Recensire Le ragazzine è una sfida complicata: da un lato è difficile spiegare i pregi e i difetti di questa storia senza raccontarvela da capo a coda, cosa che non ci piace fare durante una recensione. Dall'altro è complesso farsi un'idea di quale sia il giudizio di valore personale sull'opera (tradotto in volgare, non so mica dirvi e mi sia piaciuto o meno, n.d.r.). Che cos'è questo genere di fumetto, che cosa rappresenta la sua fuga dai clichè e dai luoghi comuni, la sua narrazione così stravagante e diversa (ma non nuovissima)? Non partecipa almeno un po' del desiderio tutto sommato velleitario e vacuo di Motta e Castracane di essere differenti, alternative? Non è frutto di quell'alternativismo oltranzista, ma in definitiva non particolarmente dirompente che a nostro avviso domina nella cultura popolare indipendente del nostro paese da tempo, nella musica, nella letteratura e anche nel fumetto? Il rischio c'è. Castracane è convinta di essere bellissima, ma in realtà è un mostro. Non è escluso che Ratigher sia convinto di essere Scozzari o Pazienza e, in realtà, abbia poco da dire in questo particolare caso. In bellissima e personale maniera, per carità, ma poco.

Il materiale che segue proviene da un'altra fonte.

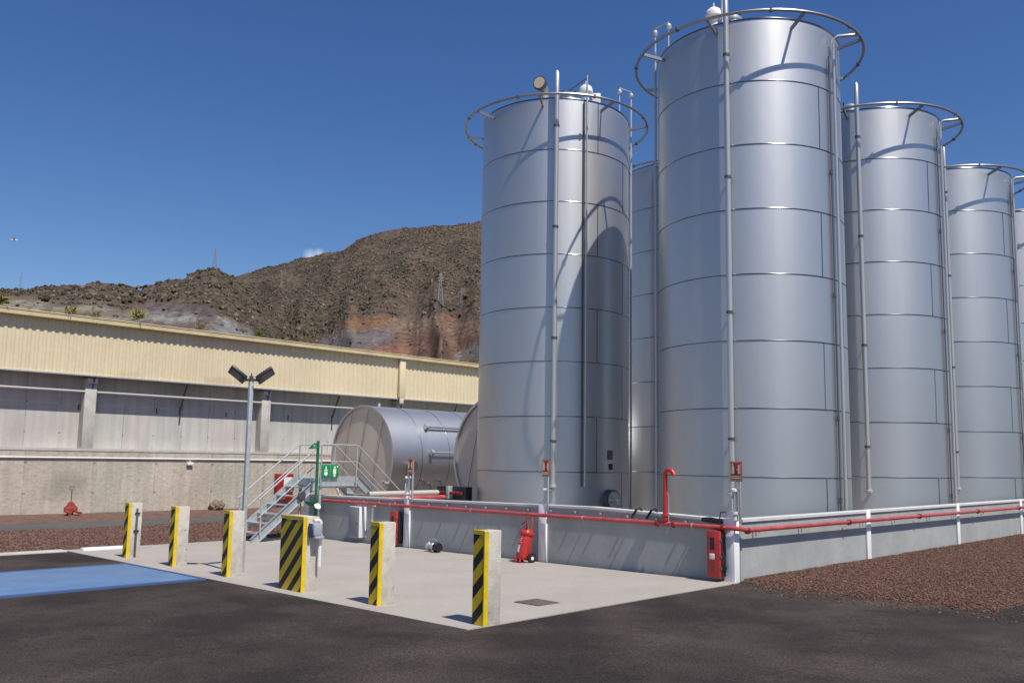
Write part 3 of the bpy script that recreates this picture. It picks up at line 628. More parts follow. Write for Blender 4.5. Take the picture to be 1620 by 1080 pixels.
# dry weeds rooted in the gutter
m_weed = attr_mat('weed_leaves', (.10, .11, .03), (.20, .19, .06), (.30, .26, .10))
def weed(px, size, label):
    # point of the gutter seen at pixel column px
    best = min(((abs(((W(BU + .45, q / 20, 7.6) - Vector((0, 0, CH))).dot(cR) / (W(BU + .45, q / 20, 7.6) - Vector((0, 0, CH))).dot(cF)) * FPX + 810 - px)), q / 20) for q in range(-100, 420))[1]
    t = thing('weed', label, 'weed', W(BU + .38, best, 7.57), random.uniform(0, 6), 'weeds growing along the gutter')
    g = MB(); g.tube([(0, 0, -.02), (.02, 0, size * .25), (0, .02, size * .5)], [.02, .016, .01], 6); g.build('stem', m_ptr if False else m_kerb, t)
    vs = []; fs = []; tn = []
    for _ in range(150):
        th = random.uniform(0, 2 * PI); ph = random.uniform(-.15, 1.45); d = Vector((math.cos(th) * math.cos(ph), math.sin(th) * math.cos(ph), math.sin(ph)))
        c = Vector((random.gauss(0, .1), random.gauss(0, .1), size * .45 + random.gauss(0, .07))) * 1.0
        l = size * random.uniform(.25, .5); w_ = size * .035; s_ = d.cross(Vector((random.random(), random.random(), .3))).normalized() * w_
        n = len(vs); q = random.random(); vs += [c - s_, c + s_, c + d * l * .6 + s_ * .8, c + d * l + Vector((0, 0, -.1 * l)), c + d * l * .6 - s_ * .8]; tn += [q] * 5
        fs.append((n, n + 1, n + 2, n + 3, n + 4))
    me = bpy.data.meshes.new('leaves'); me.from_pydata([tuple(v) for v in vs], [], fs); me.materials.append(m_weed)
    at = me.attributes.new('tint', 'FLOAT', 'POINT'); at.data.foreach_set('value', tn)
    o = bpy.data.objects.new('leaves', me); sc.collection.objects.link(o); o.parent = t
for px, s_, lb in ((112, .42, 'small dry weed on the gutter, second from the left'), (153, .28, 'tiny weed sprig on the gutter between two bigger weeds'), (219, .72, 'largest round yellow green weed on the gutter'),
                   (318, .34, 'low weed tuft on the gutter right of the largest weed'), (410, .4, 'weed with a thin stem on the gutter above the lamp post'), (3, .6, 'weed on the gutter at the left picture edge')):
    weed(px, s_, lb)
# green bush low on the hillside beside the first tank
az, e = az_el(738, 572)

# ------------------------------------------------------------------ vertical tanks
TR, TZ0, TH_ = 2.226, .0, 12.08
def tank(cx, cy, label, viewaz, vent=-92.0, elbow=False, weld=(-59, -38)):
    t = thing('storage_tank', label, 'tank', (cx, cy, TZ0), 0, 'upright stainless steel storage tanks')
    R_ = TR
    def cyl(az, r, z): a = math.radians(az); return Vector((r * math.cos(a), r * math.sin(a), z))
    g = MB(); zs = [-.35, .08, .08] + [1.58 + 1.5 * i for i in range(8)]
    zs = [-.35] + [1.58 + 1.5 * i for i in range(7)] + [TH_]
    g.lathe([(R_, z) for z in zs], 200, cap=False)
    sh_ = g.build('shell', m_steel, t, 60)
    g = MB()
    for z in zs[1:-1]: g.ring(R_ + .001, .012, z, 160, 8)
    g.ring(R_, .02, TH_, 160, 8)
    for i in range(8):                      # one upright weld per course, staggered
        z1 = TH_ - 1.5 * i - .02; z0 = max(.0, z1 - 1.47); a = weld[0] - i * .25 if i % 2 else weld[1]
        for a2 in (a, a + 180): g.tube([cyl(a2, R_, z0), cyl(a2, R_, z1)], .012, 6)
    g.build('weld_seams', m_seam, sh_)
    g = MB(); g.lathe([(R_, TH_), (R_ * .5, TH_ + .16), (.3, TH_ + .24), (.001, TH_ + .25)], 96, cap=False); g.build('roof', m_steel, t)
    # cooling ring and its arms
    g = MB(); g.ring(2.79, .035, 11.97, 128, 10); rg = g.build('cooling_ring', m_ring, t)
    for i in range(8):
        g = MB(); a = vent + 22 + i * 45; g.lathe([(.045, -.04), (.045, .04)], 10, cyl(a, 2.79, 11.97)); g.build('nozzle', m_dull, rg)
    for i in range(8):
        a = vent - 10 + i * 45 if vent < -100 else vent - 12 + i * 45
        a += (2 if vent > -100 else 3)
        g = MB(); g.bar(cyl(a, R_ - .01, 11.86), cyl(a, 2.79, 11.95), .05, .075); g.build('ring_arm', m_ring, t)
    # overflow pipe down the front
    vr = .062 if vent < -100 else .07
    g = MB(); zb = 1.22
    top = [cyl(vent, R_ + .17, 12.75)] if True else []
    g.tube([cyl(vent, R_ + .17, zb)] + [cyl(vent, R_ + .17, z) for z in (4, 8, 12)] + top + [cyl(vent, R_ + .17, 12.82)], [vr] * 5 + [vr * .4], 14)
    vp = g.build('overflow_pipe', m_tube, t)
    for z in (11.2, 8.3, 5.2, 2.4): g = MB(); g.bar(cyl(vent, R_ - .01, z), cyl(vent, R_ + .17, z), .03, .05); g.lathe([(vr + .015, -.03), (vr + .015, .03)], 14, cyl(vent, R_ + .17, z)); g.build('pipe_clip', m_dull, vp)
    g = MB(); g.lathe([(vr + .04, -.05), (vr + .04, .0), (vr + .01, .01), (vr + .01, .07)], 14, cyl(vent, R_ + .17, zb)); (g.tube([cyl(vent, R_ + .17, zb), cyl(vent, R_ + .17, zb - .1), cyl(vent - 6, R_ + .2, zb - .12)], .05, 10) if elbow else g.tube([cyl(vent, R_ + .17, zb), cyl(vent, R_ + .17, zb - .08), cyl(vent, R_ - .02, zb - .12)], .05, 10)); g.build('drain_valve', m_galv, t)
    # supply pipe on the right flank, bent out to the ring
    sa = -47 if vent < -100 else -8
    if vent < -100:
        p = [cyl(sa, R_ + .1, -.1), cyl(sa, R_ + .1, 6), cyl(sa, R_ + .1, 11.7)] + [cyl(sa, R_ + .12, 11.84), cyl(sa + 1, R_ + .2, 11.9), cyl(sa + 8, 2.78, 11.95)]
        g = MB(); g.tube(p, .042, 12); g.build('supply_pipe', m_tube, t)
        g = MB(); g.tube([cyl(sa - 3.4, R_ + .05, 0), cyl(sa - 3.4, R_ + .05, 11.4)], .018, 8)
        for z in (2.9, 5.7, 8.6, 1.1): g.tube([cyl(sa - 3.4, R_ + .05, z - .06), cyl(sa - 3.4, R_ + .05, z + .06)], .032, 8)
        g.build('cable_conduit', m_dull, t)
    # level gauge goose-neck with two round heads
    ga = (math.degrees(viewaz) + (-84 if vent < -100 else 84))
    g = MB(); q0 = cyl(ga, R_ + .07, 0); q1 = cyl(ga, R_ + .07, 13.0); q2 = cyl(ga + (8 if vent < -100 else -8), R_ - .25, 13.02)
    g.tube([q0, cyl(ga, R_ + .07, 6), q1], .03, 8); g.tube([q1, q1 + Vector((0, 0, .12)), q2 + Vector((0, 0, .12)), q2, cyl(ga + (8 if vent < -100 else -8), R_ - .25, 12.1)], .02, 8)
    gn = g.build('gauge_pipe', m_galv, t)
    for q in (q1, q2): g = MB(); g.lathe([(.01, -.09), (.07, -.05), (.085, 0), (.07, .05), (.01, .09)], 14, q); g.build('gauge_head', m_galv, gn)
    # hatch and breather on the roof
    g = MB(); hp = cyl(math.degrees(viewaz) + (-10 if vent < -100 else 12), 1.75, TH_ + .02)
    g.lathe([(.2, 0), (.2, .22), (.23, .23), (.23, .27), (.15, .33), (.02, .35)], 20, hp); hb = g.build('hatch', m_steel, t)
    for k in (-.18, .18): g = MB(); g.tube([hp + Vector((k, 0, .2)), hp + Vector((k, 0, .42))], .018, 6); g.build('hatch_bolt', m_black, hb)
    return t, cyl
m_ring = mat('ring_steel', (.34, .335, .34), .38, .8)
def vaz(x, y): return math.atan2(-y, -x)
T1 = (1.24, 25.94); T2 = (5.87, 21.30); T3 = (10.79, 26.20); T4 = (15.70, 31.10); T5 = (6.16, 30.84); T6 = (20.62, 36.0)
t1, c1 = tank(*T1, 'leftmost upright steel tank, with a bent vent duct and a brown roof stub on top', vaz(*T1), -92.3, True, weld=(150, 120))
t2, c2 = tank(*T2, 'tallest looking and nearest upright steel tank behind the wall corner', vaz(*T2), -116)
t3, c3 = tank(*T3, 'second upright steel tank right of the wall corner, beside the nearest one', vaz(*T3), -115, weld=(-62, -42))
t4, c4 = tank(*T4, 'third upright steel tank along the right hand wall', vaz(*T4), -114.7, weld=(-62, -44))
t5, c5 = tank(*T5, 'upright steel tank seen as a strip between the leftmost and the nearest tank', vaz(*T5), -115)
t6, c6 = tank(*T6, 'farthest upright steel tank cut off by the right picture edge', vaz(*T6), -114.7)
t1['label'] = 'leftmost upright steel tank, with a bent vent duct and white dome on its roof'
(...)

Non fraintendeteci, non ce l'abbiamo con Ratigher e non vogliamo essere provocatori nei suoi confronti. Piuttosto, il redattore di questa recensione è un po' in polemica con la critica e con il pubblico (e attenzione, anche con se stesso che è un po' critica e soprattutto pubblico), che a volte rischia di inseguire l'alternativo lasciandosi attrarre dalle voci fuori dal coro come da un canto di sirena, senza capire fino in fondo quel che ha letto.
In molti hanno parlato di Le ragazzine stanno perdendo il controllo. A volte, nel leggere recensioni e pareri, anche autorevoli, siamo rimasti un po' interdetti. Abbiamo visto alcuni parlare di "tensione narrativa" del racconto e ci siamo domandati se fosse lo stesso volume che abbiamo letto noi, se si parlasse dello stesso fumetto che ha scritto Ratigher o di altro. Tensione narrativa in una storia in cui le protagoniste, quasi sempre vittime di se stesse o delle scelte altrui, non prendono decisioni? Tranne una, quella finale di Motta, che però arriva inevitabile, fatale, senza alcuna alternativa credibile. No, non c'è tensione narrativa in Le Ragazzine, che tutto vuol fare tranne che coinvolgere. C'è anzi quasi una rinuncia al racconto, come a dire che non vi sono sviluppi, non c'è futuro per una generazione vuota.
C'è invece straniamento evidente e costante, costruito dalla tensione (questa sì) rappresentativa tra una storia di banalità (perché Motta e Castracane sono ragazze banali, per quanto si sforzino di non esserlo) e lo stile visivo allucinato e distorto con cui ci viene mostrata. Realtà e straniamento si strattonano fino alla conclusione in cui il surreale esplode in tutta la sua evidenza. E finalmente possiamo dirlo: Castracane e Motta sono dei mostri, sono orribili e malate. Almeno una delle due.
La lettura del finale rimane, ancora una volta, sospesa, lascia a ognuno di noi il diritto di empatizzare con le due freak (difficilissimo, personalmente), di vedere nella fine azzurra la dimostrazione che l'amicizia rappresentata è sbagliata, morbosa e vuota, oppure di assumere ogni posizione problematica di mezzo. Probabilmente, sta qui il vero motivo per cui Le ragazzine va ricordato come un'opera importante nel nostro fumetto: nell'antiretorica della sua conclusione, che ci salva da una critica verso le vecchie generazioni e le nuove che, onestamente, abbiamo visto sin troppe volte. Non che sia ingiustificata, anche come metafora sociale di una crisi dalle radici lontane che i ragazzi di oggi subiscono, spesso in silenzio e con rassegnazione (l'anarchismo è una roba della moda, ricordate?), ma personalmente non ne possiamo più.
In conclusione: Le ragazzine stanno perdendo il controllo non è certamente un'opera per tutti, no. Nondimeno, tutti dovrebbero leggerla.